For my students to work on balance horseback, I have them lope five circles around the arena on their horses swinging their ropes. At first, they have trouble keeping their horses in a lope and swinging their ropes at the same time. But as they get tired of struggling with their horses and their ropes, they relax. And they sit back and ride their horses first, just swinging their ropes. It becomes more natural for them.

Square Shoulders
Ropers’ shoulders should be square to their target, either roping the dummy on the ground or roping in the saddle. When heading, their shoulders should be turned to the right, square with the steer’s horns.
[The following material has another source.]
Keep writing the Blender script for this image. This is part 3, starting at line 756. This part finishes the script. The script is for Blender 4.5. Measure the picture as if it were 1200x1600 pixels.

Heeling, ropers’ shoulders should be pretty much straight on, as the steer is more out in front.

Position in the Swing
So often, when I see people roping the dummy, their left hand is in against their body. Ropers’ left hand should be out in front of them, with a bent elbow like you’re riding your horse. Horsemanship needs to be 80 percent of roping, so even when working on the dummy, ropers have got to remember proper position.

Tip to Target
Ropers’ tips must be toward their target. It’s got to be swinging across the plane of the target, be it the horns or the hocks, going from right to left.

Slow Down the Delivery
Young ropers have got to learn to slow down to open their loop up, with the left hand working with the right hand. When heading, the left hand needs to follow through and go toward the target with the right hand to finish the delivery, preventing the wave off. I hear people say they waved it off because of how they pulled their slack, but that’s not the case. It’s because their left hand didn’t go toward the target with their right hand to help them finish their delivery. The eye of the hondo needs to go to the base of the horns so the curl can go around the left horn. If the eye goes to the withers when you don’t follow through, you’re going to just rope the right horn. When heeling, following through with the left hand helps place the bottom strand on the ground.